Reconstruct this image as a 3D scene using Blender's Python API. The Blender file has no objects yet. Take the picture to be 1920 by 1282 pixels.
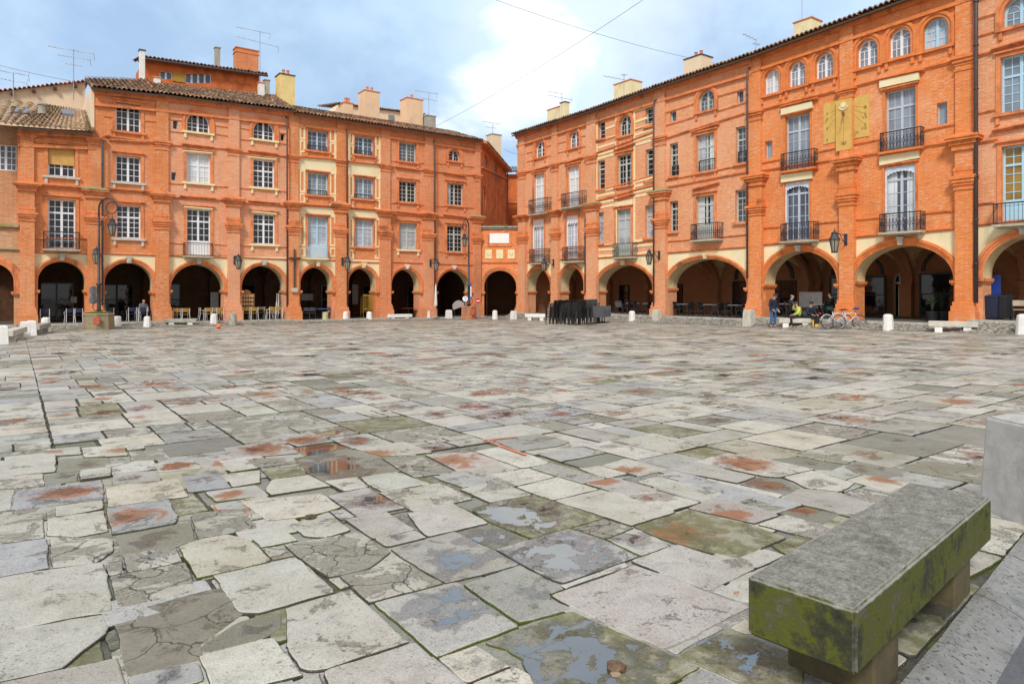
import bpy, bmesh, math, random
from mathutils import Vector, Matrix, noise
from mathutils.geometry import tessellate_polygon
RN = random.Random(11)
F, CX, HY, EYE = 1280.0, 960.0, 545.0, 1.7
PI = math.pi
SC = bpy.context.scene
COL = SC.collection
def gz(X, Y): return (0.011 if X > 0 else 0.004)*X - 0.010*Y
def gpt(px, py, h=0.0):
    a = (px-CX)/F
    b = 0.011 if a > 0 else 0.004
    Y = (EYE-h)/((py-HY)/F + b*a - 0.010)
    return Vector((a*Y, Y, gz(a*Y, Y)+h))
# ------------------------------------------------------------------ mesh builder
class MB:
    def __init__(s): s.v = []; s.f = []; s.t = []; s.u = []; s.tint = False
    def add(s, vs, fs, tint=None, prm=None):
        n = len(s.v); s.v += [tuple(q) for q in vs]
        for f in fs:
            s.f.append([i+n for i in f]); s.t.append(tint); s.u.append(prm)
        if tint: s.tint = True
    def hexa(s, p, tint=None):          # 8 points: bottom 4 ccw, top 4 ccw
        s.add(p, [(3,2,1,0),(4,5,6,7),(0,1,5,4),(1,2,6,5),(2,3,7,6),(3,0,4,7)], tint)
    def box(s, x0, x1, y0, y1, z0, z1, z0b=None, z1b=None, tint=None):
        z0b = z0 if z0b is None else z0b; z1b = z1 if z1b is None else z1b
        s.hexa([(x0,y0,z0),(x1,y0,z0b),(x1,y1,z0b),(x0,y1,z0),(x0,y0,z1),(x1,y0,z1b),(x1,y1,z1b),(x0,y1,z1)], tint)
    def frus(s, cx, cy, z0, z1, a0, b0, a1, b1):
        s.hexa([(cx-a0,cy-b0,z0),(cx+a0,cy-b0,z0),(cx+a0,cy+b0,z0),(cx-a0,cy+b0,z0),
                (cx-a1,cy-b1,z1),(cx+a1,cy-b1,z1),(cx+a1,cy+b1,z1),(cx-a1,cy+b1,z1)])
    def prism(s, outer, y0, y1, holes=()):
        loops = [list(outer)]+[list(h) for h in holes]
        def area(l): return sum(l[i][0]*l[(i+1)%len(l)][1]-l[(i+1)%len(l)][0]*l[i][1] for i in range(len(l)))
        if area(loops[0]) < 0: loops[0].reverse()
        for l in loops[1:]:
            if area(l) > 0: l.reverse()
        flat = [p for l in loops for p in l]; n = len(flat)
        tris = tessellate_polygon([[Vector((p[0],p[1],0)) for p in l] for l in loops])
        vs = [(p[0],y0,p[1]) for p in flat]+[(p[0],y1,p[1]) for p in flat]
        fs = []
        for t in tris:
            a,b,c = (flat[i] for i in t)
            ar = (b[0]-a[0])*(c[1]-a[1])-(b[1]-a[1])*(c[0]-a[0])
            t = tuple(t) if ar > 0 else (t[0],t[2],t[1])
            fs.append(t); fs.append((t[2]+n,t[1]+n,t[0]+n))
        k = 0
        for l in loops:
            m = len(l)
            for i in range(m):
                j = (i+1)%m; fs.append((k+j,k+i,k+i+n,k+j+n))
            k += m
        s.add(vs, fs)
    def tube(s, pts, r, n=6, cap=True):
        pts = [Vector(p) for p in pts]; rs = r if isinstance(r,(list,tuple)) else [r]*len(pts)
        base = len(s.v); vs = []; up = None
        for i,p in enumerate(pts):
            d = (pts[min(i+1,len(pts)-1)]-pts[max(i-1,0)]).normalized()
            if up is None: up = d.orthogonal().normalized()
            else:
                up = (up-d*up.dot(d))
                up = up.normalized() if up.length > 1e-6 else d.orthogonal().normalized()
            w = d.cross(up)
            for k in range(n):
                a = 2*PI*k/n; vs.append(p+(up*math.cos(a)+w*math.sin(a))*rs[i])
        fs = []
        for i in range(len(pts)-1):
            for k in range(n):
                fs.append((i*n+k,i*n+(k+1)%n,(i+1)*n+(k+1)%n,(i+1)*n+k))
        if cap: fs += [tuple(range(n))[::-1], tuple((len(pts)-1)*n+k for k in range(n))]
        s.add(vs, fs)
    def lathe(s, prof, c=(0,0,0), n=12, ax='z'):
        vs=[]; fs=[]; m=len(prof)
        for r,z in prof:
            for k in range(n):
                a=2*PI*k/n+PI/n; x,y=r*math.cos(a),r*math.sin(a)
                vs.append((c[0]+x,c[1]+y,c[2]+z) if ax=='z' else ((c[0]+x,c[1]+z,c[2]+y) if ax=='y' else (c[0]+z,c[1]+x,c[2]+y)))
        for i in range(m-1):
            for k in range(n): fs.append((i*n+k,i*n+(k+1)%n,(i+1)*n+(k+1)%n,(i+1)*n+k))
        fs += [tuple(range(n))[::-1], tuple((m-1)*n+k for k in range(n))]
        s.add(vs,fs)
    def build(s, name, mat, parent=None, ofs=(0,0,0), smooth=False, fix=True):
        me = bpy.data.meshes.new(name)
        o3 = Vector(ofs)
        me.from_pydata([Vector(q)-o3 for q in s.v], [], s.f)
        if s.tint:
            at = me.color_attributes.new('tint','FLOAT_COLOR','CORNER')
            pr = me.color_attributes.new('prm','FLOAT_COLOR','CORNER')
            li = 0
            for k,p in enumerate(me.polygons):
                t = s.t[k] or (1,1,1); u = s.u[k]
                for _ in p.loop_indices:
                    at.data[li].color = (*t[:3],1.0)
                    pr.data[li].color = tuple(u) if u else (0,0,0,0)
                    li += 1
        if fix and not s.tint:
            bm = bmesh.new(); bm.from_mesh(me); bmesh.ops.recalc_face_normals(bm, faces=bm.faces); bm.to_mesh(me); bm.free()
        if smooth:
            for p in me.polygons: p.use_smooth = True
        me.materials.append(mat)
        ob = bpy.data.objects.new(name, me); COL.objects.link(ob)
        if parent: ob.parent = parent
        return ob
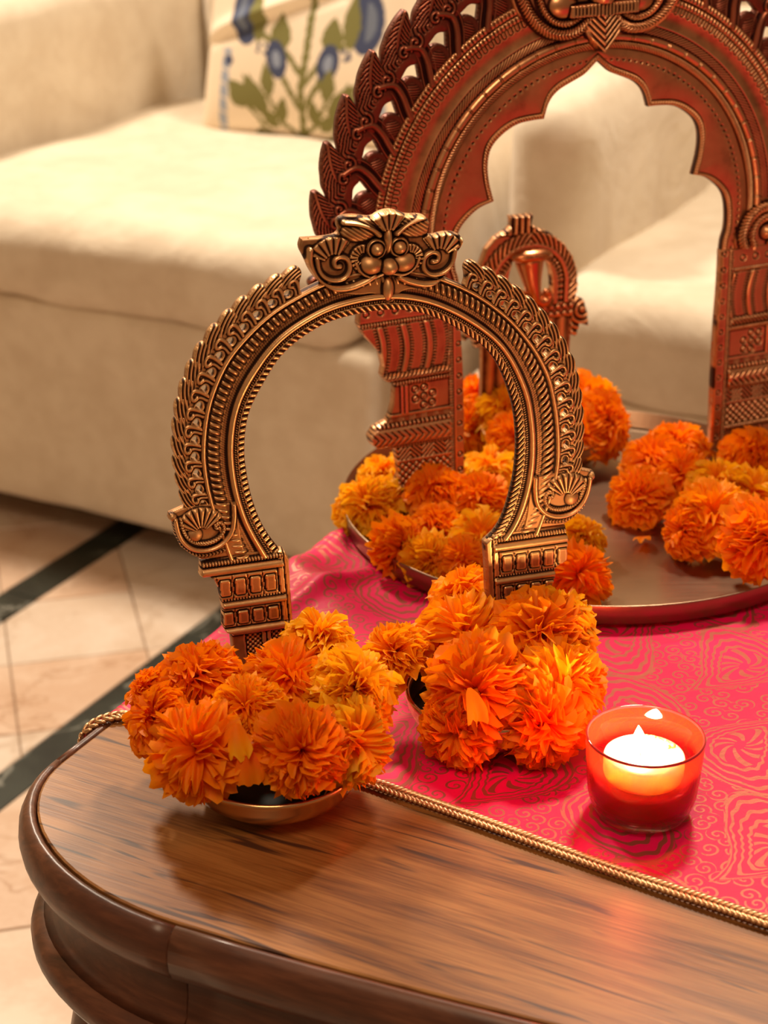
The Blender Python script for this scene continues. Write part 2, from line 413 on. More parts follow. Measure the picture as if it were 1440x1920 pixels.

## Brief
Skip the pictures and print each record exactly as it stands.

## Exercise solution
Reconstruct this image as a 3D scene using Blender's Python API. The Blender file has no objects yet. Take the picture to be 1920 by 1282 pixels.
import bpy, bmesh, math, random
from mathutils import Vector, Matrix, noise
from mathutils.geometry import tessellate_polygon
RN = random.Random(11)
F, CX, HY, EYE = 1280.0, 960.0, 545.0, 1.7
PI = math.pi
SC = bpy.context.scene
COL = SC.collection
def gz(X, Y): return (0.011 if X > 0 else 0.004)*X - 0.010*Y
def gpt(px, py, h=0.0):
    a = (px-CX)/F
    b = 0.011 if a > 0 else 0.004
    Y = (EYE-h)/((py-HY)/F + b*a - 0.010)
    return Vector((a*Y, Y, gz(a*Y, Y)+h))
# ------------------------------------------------------------------ mesh builder
class MB:
    def __init__(s): s.v = []; s.f = []; s.t = []; s.u = []; s.tint = False
    def add(s, vs, fs, tint=None, prm=None):
        n = len(s.v); s.v += [tuple(q) for q in vs]
        for f in fs:
            s.f.append([i+n for i in f]); s.t.append(tint); s.u.append(prm)
        if tint: s.tint = True
    def hexa(s, p, tint=None):          # 8 points: bottom 4 ccw, top 4 ccw
        s.add(p, [(3,2,1,0),(4,5,6,7),(0,1,5,4),(1,2,6,5),(2,3,7,6),(3,0,4,7)], tint)
    def box(s, x0, x1, y0, y1, z0, z1, z0b=None, z1b=None, tint=None):
        z0b = z0 if z0b is None else z0b; z1b = z1 if z1b is None else z1b
        s.hexa([(x0,y0,z0),(x1,y0,z0b),(x1,y1,z0b),(x0,y1,z0),(x0,y0,z1),(x1,y0,z1b),(x1,y1,z1b),(x0,y1,z1)], tint)
    def frus(s, cx, cy, z0, z1, a0, b0, a1, b1):
        s.hexa([(cx-a0,cy-b0,z0),(cx+a0,cy-b0,z0),(cx+a0,cy+b0,z0),(cx-a0,cy+b0,z0),
                (cx-a1,cy-b1,z1),(cx+a1,cy-b1,z1),(cx+a1,cy+b1,z1),(cx-a1,cy+b1,z1)])
    def prism(s, outer, y0, y1, holes=()):
        loops = [list(outer)]+[list(h) for h in holes]
        def area(l): return sum(l[i][0]*l[(i+1)%len(l)][1]-l[(i+1)%len(l)][0]*l[i][1] for i in range(len(l)))
        if area(loops[0]) < 0: loops[0].reverse()
        for l in loops[1:]:
            if area(l) > 0: l.reverse()
        flat = [p for l in loops for p in l]; n = len(flat)
        tris = tessellate_polygon([[Vector((p[0],p[1],0)) for p in l] for l in loops])
        vs = [(p[0],y0,p[1]) for p in flat]+[(p[0],y1,p[1]) for p in flat]
        fs = []
        for t in tris:
            a,b,c = (flat[i] for i in t)
            ar = (b[0]-a[0])*(c[1]-a[1])-(b[1]-a[1])*(c[0]-a[0])
            t = tuple(t) if ar > 0 else (t[0],t[2],t[1])
            fs.append(t); fs.append((t[2]+n,t[1]+n,t[0]+n))
        k = 0
        for l in loops:
            m = len(l)
            for i in range(m):
                j = (i+1)%m; fs.append((k+j,k+i,k+i+n,k+j+n))
            k += m
        s.add(vs, fs)
    def tube(s, pts, r, n=6, cap=True):
        pts = [Vector(p) for p in pts]; rs = r if isinstance(r,(list,tuple)) else [r]*len(pts)
        base = len(s.v); vs = []; up = None
        for i,p in enumerate(pts):
            d = (pts[min(i+1,len(pts)-1)]-pts[max(i-1,0)]).normalized()
            if up is None: up = d.orthogonal().normalized()
            else:
                up = (up-d*up.dot(d))
                up = up.normalized() if up.length > 1e-6 else d.orthogonal().normalized()
            w = d.cross(up)
            for k in range(n):
                a = 2*PI*k/n; vs.append(p+(up*math.cos(a)+w*math.sin(a))*rs[i])
        fs = []
        for i in range(len(pts)-1):
            for k in range(n):
                fs.append((i*n+k,i*n+(k+1)%n,(i+1)*n+(k+1)%n,(i+1)*n+k))
        if cap: fs += [tuple(range(n))[::-1], tuple((len(pts)-1)*n+k for k in range(n))]
        s.add(vs, fs)
    def lathe(s, prof, c=(0,0,0), n=12, ax='z'):
        vs=[]; fs=[]; m=len(prof)
        for r,z in prof:
            for k in range(n):
                a=2*PI*k/n+PI/n; x,y=r*math.cos(a),r*math.sin(a)
                vs.append((c[0]+x,c[1]+y,c[2]+z) if ax=='z' else ((c[0]+x,c[1]+z,c[2]+y) if ax=='y' else (c[0]+z,c[1]+x,c[2]+y)))
        for i in range(m-1):
            for k in range(n): fs.append((i*n+k,i*n+(k+1)%n,(i+1)*n+(k+1)%n,(i+1)*n+k))
        fs += [tuple(range(n))[::-1], tuple((m-1)*n+k for k in range(n))]
        s.add(vs,fs)
    def build(s, name, mat, parent=None, ofs=(0,0,0), smooth=False, fix=True):
        me = bpy.data.meshes.new(name)
        o3 = Vector(ofs)
        me.from_pydata([Vector(q)-o3 for q in s.v], [], s.f)
        if s.tint:
            at = me.color_attributes.new('tint','FLOAT_COLOR','CORNER')
            pr = me.color_attributes.new('prm','FLOAT_COLOR','CORNER')
            li = 0
            for k,p in enumerate(me.polygons):
                t = s.t[k] or (1,1,1); u = s.u[k]
                for _ in p.loop_indices:
                    at.data[li].color = (*t[:3],1.0)
                    pr.data[li].color = tuple(u) if u else (0,0,0,0)
                    li += 1
        if fix and not s.tint:
            bm = bmesh.new(); bm.from_mesh(me); bmesh.ops.recalc_face_normals(bm, faces=bm.faces); bm.to_mesh(me); bm.free()
        if smooth:
            for p in me.polygons: p.use_smooth = True
        me.materials.append(mat)
        ob = bpy.data.objects.new(name, me); COL.objects.link(ob)
        if parent: ob.parent = parent
        return ob
The Blender Python script for this scene continues. Write part 2, from line 413 on. More parts follow. Measure the picture as if it were 1440x1920 pixels.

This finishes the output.